I do not write bad checks, but these days, my credit score is a thing of woe. At the end of my previous marriage I got left with a mortgage on a house whose value has fallen and fallen. I tried but failed to get it sold- several times over the last three years. So I paid the mortgage. And paid and paid and paid.
The bank which held this mortgage repeatedly and bafflingly refused to refinance the loan to a better interest rate. They said I didn’t “qualify” to refinance… meaning that they didn’t think I was financially capable of paying them less each month than I was paying them. Funny! Or, it would have been funny, in a bitterly ironic way, if I weren’t actually paying them a shit-ton of money every month on an increasingly worthless investment.
Prior to this financial crisis, I had sterling credit. I have done everything I could do to cover that mortgage. My lousy credit score is a partial record of the sacrifices I’ve had to make, and the unpleasant options I’ve had to take.
My story is typical. I asked the bank employee whether your policy inhibits your bank from taking on customers, and she conceded, “Hardly anyone has good credit these days.”
I relate this story to you for three reasons. First, I appreciate the willingness of the Ridgway branch’s employees to see my husband and me as human beings, and to listen to our circumstances rather than just staring at the scores on the page. This behavior was consistent with the way Alpine markets itself as a local bank, committed to local people. It’s refreshing when a bank’s marketing platform actually correlates with its business practices.
Second, I want you to consider the implications of your credit check policy: credit scores are made of many components, including some that are actually contrary to sound financial behavior. For example, my husband’s lack of recent credit activity weighs down his score, but is the result of our avoidance of debt, our efforts to pay off what debt we have, and our policy of living within our means. Those behaviors may not benefit the purveyors of debt products, but neither do they make us bad customers for Alpine Bank.
Finally, I am a person who pays attention to how I am treated by businesses, and I make consumer decisions accordingly.

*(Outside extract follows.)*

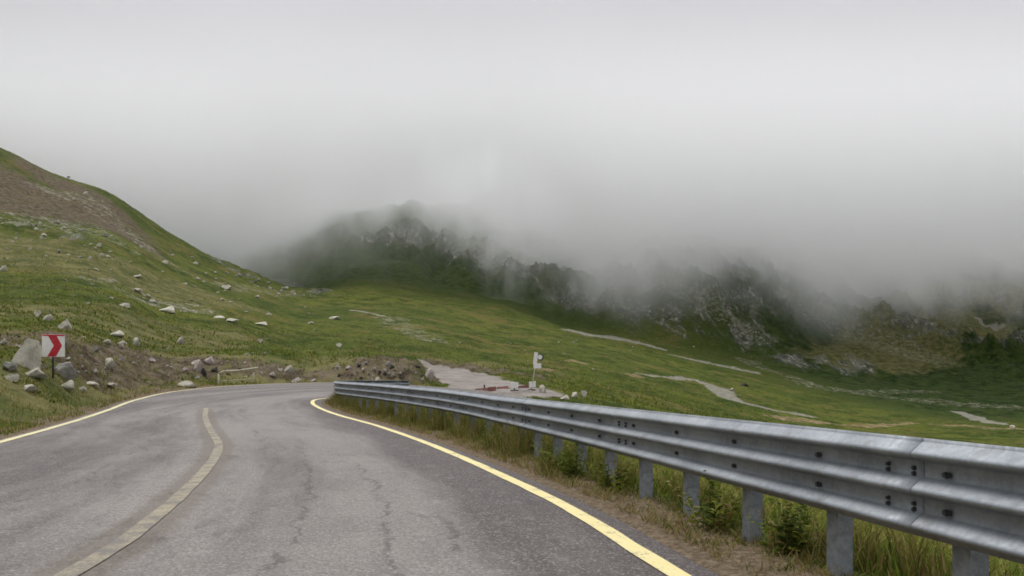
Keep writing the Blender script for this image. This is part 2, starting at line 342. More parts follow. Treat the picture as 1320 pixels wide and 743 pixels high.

Can we agree that it was the banking industry, rather than me, that created the financial crisis in which my house lost value, and jobs with good salaries disappeared? No? Given the shabby treatment I enjoyed from my lender, perhaps it’s evident that we cannot agree. My mortgage was a standard, 30 year fixed loan with a 20% down payment. The lender sent me through round after round of reapplication and rejection, frequently losing track of my materials and asking me to start from scratch. I will never forget when the mortgage broker told me, “We are not a charity.” As if I were asking for a hand-out instead of a fair deal… one that they kept advertising in glossy postcards that they sent to my house a few times a week.
That bank (and whatever banks they acquire, or that acquire them as they become ever more gigantic) will not have me as a customer again.
My husband and I will recover from the recession. We, along with millions of people like us, will invest our wealth. The institutions that treat us shabbily will be getting not one dime.